# Stored entries
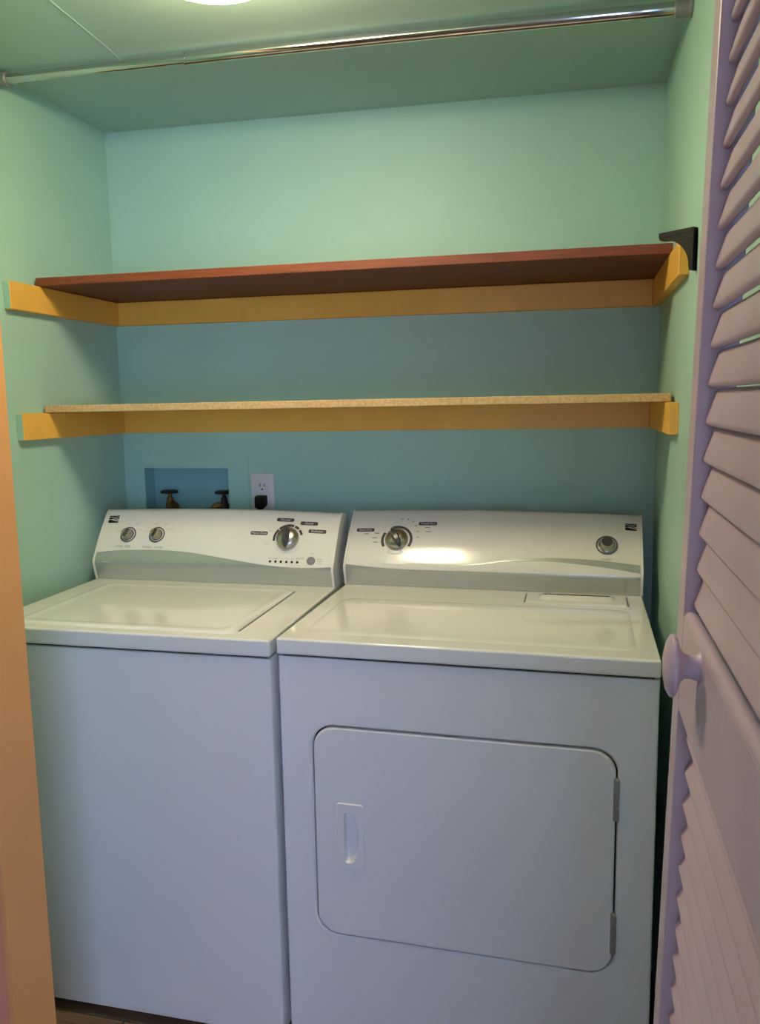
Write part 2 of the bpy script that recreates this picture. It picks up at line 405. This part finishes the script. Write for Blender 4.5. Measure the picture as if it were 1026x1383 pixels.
small_dial(con, wc, 0.088, 0.1165); small_dial(con, wc, 0.174, 0.1165)
caption(con, wc, 0.080, 0.088, 'LOAD SIZE', 0.0095, 'print_grey')
caption(con, wc, 0.170, 0.087, 'WASH - RINSE', 0.0095, 'print_grey')
for x0 in (0.088, 0.174):
    for dx, dh in ((-0.032, 0.008), (-0.010, 0.026), (0.020, 0.026), (0.032, 0.012)):
        decal(con, wc, x0 + dx, 0.1165 + dh, pill(0.013, 0.0022), 'print_light', 'scale_mark')
bd = (0.550, 0.115)
big_dial(con, wc, bd[0], bd[1], 2)
for a0, a1, m in ((140, 192, 'print_dark'), (73, 136, 'print_dark'), (48, 68, 'print_dark'), (18, 42, 'print_dark')):
    decal(con, wc, bd[0], bd[1], arc_band(0.0345, 0.0412, a0, a1), m, 'scale_arc')
decal(con, wc, bd[0], bd[1], arc_band(0.0405, 0.0414, 198, 375, 40), 'print_light', 'scale_line')
decal(con, wc, bd[0], bd[1], arc_band(0.0345, 0.0352, 198, 375, 40), 'print_light', 'scale_line')
for x, h, s in ((0.534, 0.1575, 'Normal'), (0.601, 0.1515, 'Casual'), (0.627, 0.134, 'Delicates'), (0.468, 0.125, 'Heavy Duty')):
    decal(con, wc, x, h, pill(0.048, 0.0105), 'print_dark', 'label_plate')
    caption(con, wc, x, h, s, 0.0088, 'outlet_white')
for dx, dh in ((-0.052, 0.016), (-0.056, -0.013), (-0.020, 0.038), (0.014, 0.041), (-0.040, -0.045), (0.035, -0.043), (-0.027, -0.046), (0.048, -0.043)):
    decal(con, wc, bd[0] + dx, bd[1] + dh, pill(0.013, 0.002), 'print_light', 'scale_mark')
for i in range(6):
    o = obj('indicator_light', lathe([(0.0032, 0), (0.0032, 0.0008), (0.002, 0.0016), (0, 0.0018)], 16), 'black', con, wc.frame(0.5115 + i * 0.0149, 0.0625, 0.0003), 40)
    decal(con, wc, 0.5115 + i * 0.0149, 0.0700, pill(0.010, 0.0018), 'print_light', 'scale_mark')
obj('round_button', lathe([(0.0112, 0), (0.0112, 0.0018), (0.010, 0.0026), (0, 0.0028)], 32), 'print_grey', con, wc.frame(0.622, 0.0665, 0.0003), 40)
for k in range(3): decal(con, wc, 0.645, 0.0605 + k * 0.0055, pill(0.014, 0.0026), 'print_light', 'scale_mark')
decal(con, wc, 0.624, 0.083, pill(0.012, 0.0024), 'print_light', 'scale_mark')

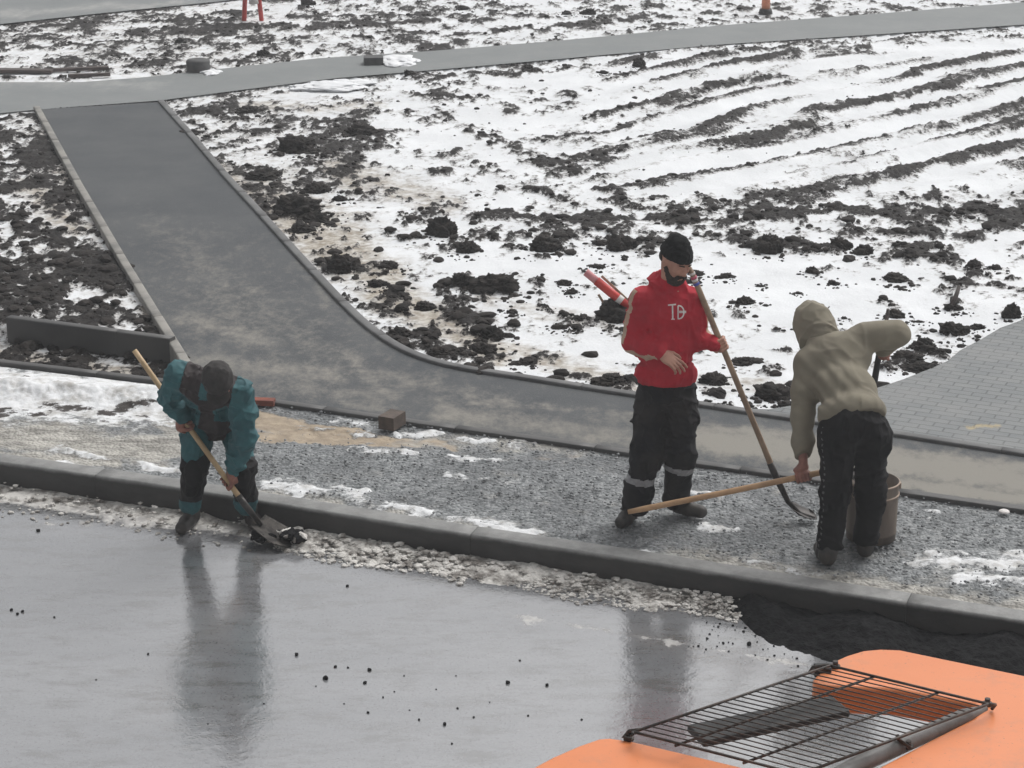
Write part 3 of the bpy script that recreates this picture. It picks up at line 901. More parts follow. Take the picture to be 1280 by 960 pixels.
# how churned the ground is, by place
churn = .10 * sm(560, 420, px) * sm(110, 150, py) * sm(330, 240, py) * sm(190, 240, px) + .06 * sm(700, 500, px) * sm(95, 60, py) + .06 * sm(480, 560, px) * sm(1290, 900, px) * sm(180, 220, py) * sm(330, 290, py) + .10 * sm(620, 250, px) * sm(120, 200, py) + .13 * sm(235, 60, px) * sm(140, 180, py) + .04 * sm(300, 500, py) * sm(900, 500, px) - .05 * sm(620, 480, px) * sm(235, 270, px) * sm(130, 170, py) + .05 * sm(100, 40, py) * sm(900, 300, px) - .10 * sm(600, 750, px) * sm(300, 330, py) - .05 * sm(600, 800, px) * sm(60, 120, py) * sm(260, 230, py)
mud = mud + churn + fur * .72
mud = mud + .62 * seg_field(px, py, STR) * .78 + .75 * seg_field(px, py, SNW)
mud = np.clip(mud, 0, 1.1)
DIRT = [(330, 250, 430, 300, 40, .45), (420, 210, 560, 250, 22, .4), (400, 300, 480, 340, 30, .55), (480, 360, 620, 440, 26, .6), (600, 370, 760, 400, 14, .35), (620, 430, 800, 480, 20, .5), (820, 470, 1000, 480, 14, .4), (70, 170, 130, 260, 20, .4), (40, 230, 90, 280, 16, .4), (0, 430, 230, 462, 14, 1.0), (170, 380, 215, 410, 6, .5), (300, 130, 480, 130, 8, .25), (270, 210, 330, 260, 16, .35)]
dirt = seg_field(px, py, DIRT, 1.5) + .16 + .2 * sm(650, 300, px)
mm = sm(.40, .62, mud)
z = -.025 + .05 * (fbm(x * .5, y * .5, 3, 12) - .5) + .02 * (n2 - .5) + mm * (.055 * (n3 - .3) + .03 * np.abs(fbm(x * 7, y * 7, 4, 14) - .5) * 2) + furR * .05 * (ridge - .5)
rimz = sm(.0, .25, np.abs(0 * x + 1))
z = np.where(lowbed, -.135 + .04 * (n2 - .4) + .03 * sm(.5, .8, mud), z)
# kept under the paved sheets
dpav = paved | farp | pavd | far2
z = np.where(dpav & ~lowbed, -.11, z)
z = np.where(farp | far2, -.010, z)
z = np.where(~dpav & ~lowbed, np.minimum(z, .045), z)
# level with the far path and the pavers at their borders
nrow, ncol = len(ys), len(xs)
Fi = np.arange(nrow * ncol).reshape(nrow, ncol)
Fq = np.stack([Fi[:-1, :-1], Fi[:-1, 1:], Fi[1:, 1:], Fi[1:, :-1]], -1).reshape(-1, 4)
dp = (paved & (y < G(0, 490)[1] - .0)).reshape(nrow, ncol)
cover = dpav.reshape(nrow, ncol) & ~lowbed.reshape(nrow, ncol)
hide = cover[:-1, :-1] & cover[1:, 1:] & cover[:-1, 1:] & cover[1:, :-1]
# drop faces deep under the pavement
hk = hide.copy()
for _ in range(6):
    hk[1:-1, 1:-1] = hk[1:-1, 1:-1] & hk[:-2, 1:-1] & hk[2:, 1:-1] & hk[1:-1, :-2] & hk[1:-1, 2:]
Fq = Fq[~hk.ravel()]
fld = mesh_np("snow_field", np.stack([x, y, z], 1), Fq, M['field'], attrs={"mud": mud, "dirt": dirt})
tag(fld, kind="structure")
def zat(X, Y):
    j = int(np.clip(np.searchsorted(ys, Y), 0, nrow - 1))
    i = int(np.clip(round((X - xs[0]) / .0145), 0, ncol - 1))
    return float(z[j * ncol + i])
MUDG = mud.reshape(nrow, ncol)
COVER = (dpav).reshape(nrow, ncol)

# ------------------------------------------------------------------ kerbs (rows of 1 m concrete stones)
def kerb(name, L, w, z0, z1, mat, side=1, r=.015, stone=1.0, jit=.0012, label=None):
    """L is the face towards the road; the stone goes w further to the other side"""
    d = np.r_[0, np.cumsum(np.linalg.norm(np.diff(L, axis=0), axis=1))]
    prof = [(0, z0), (0, z1 - r), (r * .3, z1 - r * .3), (r, z1), (w - r, z1), (w - r * .3, z1 - r * .3), (w, z1 - r), (w, z0)]
    bm = bmesh.new()
    s = 0.0
    while s < d[-1] - .05:
        e = min(s + stone, d[-1])
        n = max(2, int((e - s) / .12) + 1)
        t = np.linspace(s + .0012, e - .0012, n)
        C = np.stack([np.interp(t, d, L[:, 0]), np.interp(t, d, L[:, 1])], 1)
        T = np.gradient(C, axis=0)
        T /= np.linalg.norm(T, axis=1)[:, None]
        Nn = np.stack([-T[:, 1], T[:, 0]], 1) * side
        jz, jw = random.uniform(-jit, jit), random.uniform(-jit, jit)
        rings = [[bm.verts.new((float(c[0] + q[0] * (a + jw)), float(c[1] + q[1] * (a + jw)), b + jz)) for a, b in prof] for c, q in zip(C, Nn)]
        for a, b in zip(rings, rings[1:]):
            for i in range(len(prof) - 1):
                bm.faces.new([a[i], b[i], b[i + 1], a[i + 1]]).smooth = (0 < i < len(prof) - 2)
        bm.faces.new(rings[0])
        bm.faces.new(rings[-1][::-1])
        s = e
    return tag(bm_obj(name, bm, mat), kind="structure")
kerb("road_kerb", kf, .15, -.35, .0, M['kerbfront'], r=.016, stone=2.6, jit=.0006)
kerb("footway_kerb", offs(resamp(wf[1:], 300), -.055), .075, -.12, .016, M['kerb'], r=.008)
kerb("garden_kerb", offs(resamp(thin, 100), -.0), .07, -.2, .022, M['kerb'], r=.008)
kerb("ramp_kerb", resamp(line_w(RAMP_L, 0, 100), 160), .075, -.2, .045, M['kerblight'], side=-1, r=.01)
kerb("ramp_kerb", resamp(rr, 500), .075, -.2, .030, M['kerbmid'], side=1, r=.01)
kerb("garden_kerb", resamp(line_w(BOARD, 0, 40), 60), .08, -.25, .075, M['kerb'], r=.01)
# ================================================================== LOOSE MATERIAL
def ico(sub):
    bm = bmesh.new()
    bmesh.ops.create_icosphere(bm, subdivisions=sub, radius=1)
    bm.verts.ensure_lookup_table()
    V = np.array([v.co[:] for v in bm.verts])
    Fx = np.array([[v.index for v in f.verts] for f in bm.faces])
    bm.free()
    return V, Fx
def lump(V, seed, amp=.45, f=1.6):
    n = sum(vn3(V * f * 2 ** i + 31.7 + seed * 3.1, seed + i) / 2 ** i for i in range(4)) / 1.9
    return V * (1 - amp + 2 * amp * n)[:, None]
I1, F1 = ico(1)
I2, F2 = ico(2)
I4, F4 = ico(5)
def scatter(name, pts, sizes, base, mat, label=None, flat=.6, smooth=False, kinds=10, seed=0):
    V0, F0 = base
    L = [lump(V0, seed + k, .62, 1.3) for k in range(kinds)]
    n, nv = len(pts), len(V0)
    k = rng.integers(0, kinds, n)
    a = rng.random(n) * 6.28
    A = np.stack(L)[k]
    sx = sizes[:, None] * (0.8 + .5 * rng.random((n, 1)))
    sy = sizes[:, None] * (0.7 + .4 * rng.random((n, 1)))
    X, Y, Z = A[..., 0] * sx, A[..., 1] * sy, A[..., 2] * sizes[:, None] * flat
    ca, sa = np.cos(a)[:, None], np.sin(a)[:, None]
    W = np.stack([X * ca - Y * sa + pts[:, 0:1], X * sa + Y * ca + pts[:, 1:2], Z + pts[:, 2:3]], -1).reshape(-1, 3)
    Fx = (F0[None] + (np.arange(n) * nv)[:, None, None]).reshape(-1, 3)
    return tag(mesh_np(name, W, Fx, mat, smooth=smooth), kind="stuff", label=label)

# soil crumbs over the field, thick where the soil shows
cand = rng.random((60000, 2))
ci = (nrow * cand[:, 0] ** 1.0).astype(int).clip(0, nrow - 2)
cj = (ncol * cand[:, 1]).astype(int).clip(0, ncol - 2)
mv = MUDG[ci, cj]
keep = (rng.random(60000) < (.03 + .75 * sm(.36, .62, mv))) & ~COVER[ci, cj]
ci, cj = ci[keep][:15000], cj[keep][:15000]
zz = z.reshape(nrow, ncol)[ci, cj]
sz = .008 + .034 * rng.random(len(ci)) ** 4
PTS = np.stack([xs[cj], ys[ci], zz + sz * .2], 1)
ppx, ppy = pix(PTS[:, 0], PTS[:, 1], PTS[:, 2])
sz *= 1 + .9 * sm(200, 330, ppy) - .5 * sm(900, 1000, ppx) * sm(260, 240, ppy)
scatter("soil_crumbs", PTS, sz * .9, (I2, F2), M['crumb'], flat=.5, smooth=False, kinds=24)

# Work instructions
List the lines of the records where "this" occurs.

# Written response
Write part 2 of the bpy script that recreates this picture. It picks up at line 405. This part finishes the script. Write for Blender 4.5. Measure the picture as if it were 1026x1383 pixels.
Write part 3 of the bpy script that recreates this picture. It picks up at line 901. More parts follow. Take the picture to be 1280 by 960 pixels.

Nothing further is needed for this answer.